Task goal: Reproduce only the top of the records, down to and including the line containing "fence_post(1734, 195, 191, 128, M_PALE, 'short".

--- BEGIN Items ---

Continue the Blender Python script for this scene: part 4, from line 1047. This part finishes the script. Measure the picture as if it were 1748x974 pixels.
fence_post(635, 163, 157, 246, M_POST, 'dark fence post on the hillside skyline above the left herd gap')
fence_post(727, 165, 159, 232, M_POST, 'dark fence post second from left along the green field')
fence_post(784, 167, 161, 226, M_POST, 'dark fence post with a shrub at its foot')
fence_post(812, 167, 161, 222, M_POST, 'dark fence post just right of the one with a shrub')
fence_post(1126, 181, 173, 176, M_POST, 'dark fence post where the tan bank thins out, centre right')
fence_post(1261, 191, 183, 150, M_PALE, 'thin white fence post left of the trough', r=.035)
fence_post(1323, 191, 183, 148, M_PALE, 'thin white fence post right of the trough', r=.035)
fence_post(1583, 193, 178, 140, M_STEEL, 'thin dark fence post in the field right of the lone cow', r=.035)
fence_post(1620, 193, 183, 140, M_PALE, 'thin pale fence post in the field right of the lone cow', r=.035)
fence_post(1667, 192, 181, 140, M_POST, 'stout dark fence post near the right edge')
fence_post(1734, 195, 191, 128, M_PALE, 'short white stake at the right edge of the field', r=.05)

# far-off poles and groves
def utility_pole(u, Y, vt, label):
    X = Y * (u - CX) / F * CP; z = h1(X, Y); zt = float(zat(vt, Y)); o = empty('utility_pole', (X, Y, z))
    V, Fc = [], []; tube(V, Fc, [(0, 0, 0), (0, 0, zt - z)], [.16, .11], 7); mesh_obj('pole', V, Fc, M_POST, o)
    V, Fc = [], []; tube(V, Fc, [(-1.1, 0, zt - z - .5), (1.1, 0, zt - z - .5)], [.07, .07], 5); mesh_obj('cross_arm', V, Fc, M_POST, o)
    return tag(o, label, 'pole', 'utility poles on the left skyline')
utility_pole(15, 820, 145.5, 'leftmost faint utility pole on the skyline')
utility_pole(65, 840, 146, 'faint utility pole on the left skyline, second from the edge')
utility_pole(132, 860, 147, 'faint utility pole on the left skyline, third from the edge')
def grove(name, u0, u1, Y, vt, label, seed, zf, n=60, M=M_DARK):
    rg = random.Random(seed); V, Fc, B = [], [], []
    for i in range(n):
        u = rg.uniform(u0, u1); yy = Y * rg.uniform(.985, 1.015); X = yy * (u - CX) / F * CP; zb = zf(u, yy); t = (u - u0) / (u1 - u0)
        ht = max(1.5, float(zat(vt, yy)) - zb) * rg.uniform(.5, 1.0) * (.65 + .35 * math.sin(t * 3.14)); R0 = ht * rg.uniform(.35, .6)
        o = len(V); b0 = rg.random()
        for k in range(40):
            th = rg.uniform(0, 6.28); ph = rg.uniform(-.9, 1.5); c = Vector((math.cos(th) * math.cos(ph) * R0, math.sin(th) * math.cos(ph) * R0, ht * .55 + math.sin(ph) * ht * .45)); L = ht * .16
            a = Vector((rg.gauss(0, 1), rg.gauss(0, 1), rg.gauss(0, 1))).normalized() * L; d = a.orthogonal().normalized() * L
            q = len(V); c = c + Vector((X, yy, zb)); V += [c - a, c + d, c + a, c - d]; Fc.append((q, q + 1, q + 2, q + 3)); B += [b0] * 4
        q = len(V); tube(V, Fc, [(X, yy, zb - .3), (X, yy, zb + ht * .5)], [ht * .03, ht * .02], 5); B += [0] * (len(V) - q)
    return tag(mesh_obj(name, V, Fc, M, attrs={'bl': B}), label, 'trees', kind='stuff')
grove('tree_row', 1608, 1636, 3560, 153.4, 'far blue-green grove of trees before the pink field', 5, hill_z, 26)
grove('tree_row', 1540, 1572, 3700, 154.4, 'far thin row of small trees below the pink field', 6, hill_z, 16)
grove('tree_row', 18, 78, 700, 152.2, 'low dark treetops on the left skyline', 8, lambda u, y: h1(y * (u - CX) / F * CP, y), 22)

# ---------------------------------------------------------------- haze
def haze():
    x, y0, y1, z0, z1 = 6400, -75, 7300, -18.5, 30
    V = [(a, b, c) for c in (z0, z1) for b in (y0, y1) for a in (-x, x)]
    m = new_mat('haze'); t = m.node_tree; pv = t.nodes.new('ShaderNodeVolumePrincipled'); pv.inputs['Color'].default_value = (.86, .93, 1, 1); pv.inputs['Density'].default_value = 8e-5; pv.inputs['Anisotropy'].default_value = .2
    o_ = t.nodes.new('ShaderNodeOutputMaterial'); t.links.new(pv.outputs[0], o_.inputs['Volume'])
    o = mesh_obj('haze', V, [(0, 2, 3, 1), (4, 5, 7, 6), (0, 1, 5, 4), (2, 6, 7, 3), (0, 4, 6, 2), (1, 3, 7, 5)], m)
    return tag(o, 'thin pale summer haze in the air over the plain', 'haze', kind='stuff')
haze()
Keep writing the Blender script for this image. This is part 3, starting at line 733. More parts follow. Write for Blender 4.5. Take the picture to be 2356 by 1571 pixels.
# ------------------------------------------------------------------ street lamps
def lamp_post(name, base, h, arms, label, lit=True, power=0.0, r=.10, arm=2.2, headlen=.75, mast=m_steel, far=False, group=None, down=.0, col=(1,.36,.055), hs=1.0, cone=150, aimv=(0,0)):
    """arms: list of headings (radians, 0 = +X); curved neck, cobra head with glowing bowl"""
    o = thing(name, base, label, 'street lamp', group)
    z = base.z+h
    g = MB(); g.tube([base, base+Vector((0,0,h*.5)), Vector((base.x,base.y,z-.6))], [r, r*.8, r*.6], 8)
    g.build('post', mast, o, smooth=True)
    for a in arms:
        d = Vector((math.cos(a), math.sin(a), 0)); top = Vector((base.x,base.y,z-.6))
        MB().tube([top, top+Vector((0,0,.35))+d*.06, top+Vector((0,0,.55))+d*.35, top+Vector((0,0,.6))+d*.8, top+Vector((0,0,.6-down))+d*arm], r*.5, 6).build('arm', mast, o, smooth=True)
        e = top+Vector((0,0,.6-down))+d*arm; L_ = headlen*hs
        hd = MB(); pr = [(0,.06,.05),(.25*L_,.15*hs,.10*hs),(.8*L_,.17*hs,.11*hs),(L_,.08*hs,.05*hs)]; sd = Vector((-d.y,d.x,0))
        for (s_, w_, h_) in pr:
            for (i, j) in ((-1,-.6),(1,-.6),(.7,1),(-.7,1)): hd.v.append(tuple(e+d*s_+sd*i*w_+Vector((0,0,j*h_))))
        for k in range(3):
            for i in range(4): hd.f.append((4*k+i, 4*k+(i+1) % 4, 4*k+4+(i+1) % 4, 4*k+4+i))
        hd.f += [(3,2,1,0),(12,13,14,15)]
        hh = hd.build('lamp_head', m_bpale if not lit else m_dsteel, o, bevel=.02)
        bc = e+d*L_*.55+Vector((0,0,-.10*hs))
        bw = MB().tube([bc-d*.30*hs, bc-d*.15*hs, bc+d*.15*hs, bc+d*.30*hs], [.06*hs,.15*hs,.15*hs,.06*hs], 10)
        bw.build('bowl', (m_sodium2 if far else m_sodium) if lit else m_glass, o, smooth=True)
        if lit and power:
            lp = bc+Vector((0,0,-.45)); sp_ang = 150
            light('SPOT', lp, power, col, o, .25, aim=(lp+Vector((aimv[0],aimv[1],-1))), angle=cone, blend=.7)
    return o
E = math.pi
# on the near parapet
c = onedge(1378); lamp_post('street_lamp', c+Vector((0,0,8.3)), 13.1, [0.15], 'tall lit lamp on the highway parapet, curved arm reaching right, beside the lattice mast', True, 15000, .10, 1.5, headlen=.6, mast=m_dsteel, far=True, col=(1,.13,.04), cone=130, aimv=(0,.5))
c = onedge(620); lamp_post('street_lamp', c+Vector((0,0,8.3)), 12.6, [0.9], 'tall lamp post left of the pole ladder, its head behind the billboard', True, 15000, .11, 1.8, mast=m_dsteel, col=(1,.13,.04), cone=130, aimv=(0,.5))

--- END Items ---

Task answer:
Continue the Blender Python script for this scene: part 4, from line 1047. This part finishes the script. Measure the picture as if it were 1748x974 pixels.
fence_post(635, 163, 157, 246, M_POST, 'dark fence post on the hillside skyline above the left herd gap')
fence_post(727, 165, 159, 232, M_POST, 'dark fence post second from left along the green field')
fence_post(784, 167, 161, 226, M_POST, 'dark fence post with a shrub at its foot')
fence_post(812, 167, 161, 222, M_POST, 'dark fence post just right of the one with a shrub')
fence_post(1126, 181, 173, 176, M_POST, 'dark fence post where the tan bank thins out, centre right')
fence_post(1261, 191, 183, 150, M_PALE, 'thin white fence post left of the trough', r=.035)
fence_post(1323, 191, 183, 148, M_PALE, 'thin white fence post right of the trough', r=.035)
fence_post(1583, 193, 178, 140, M_STEEL, 'thin dark fence post in the field right of the lone cow', r=.035)
fence_post(1620, 193, 183, 140, M_PALE, 'thin pale fence post in the field right of the lone cow', r=.035)
fence_post(1667, 192, 181, 140, M_POST, 'stout dark fence post near the right edge')
fence_post(1734, 195, 191, 128, M_PALE, 'short white stake at the right edge of the field', r=.05)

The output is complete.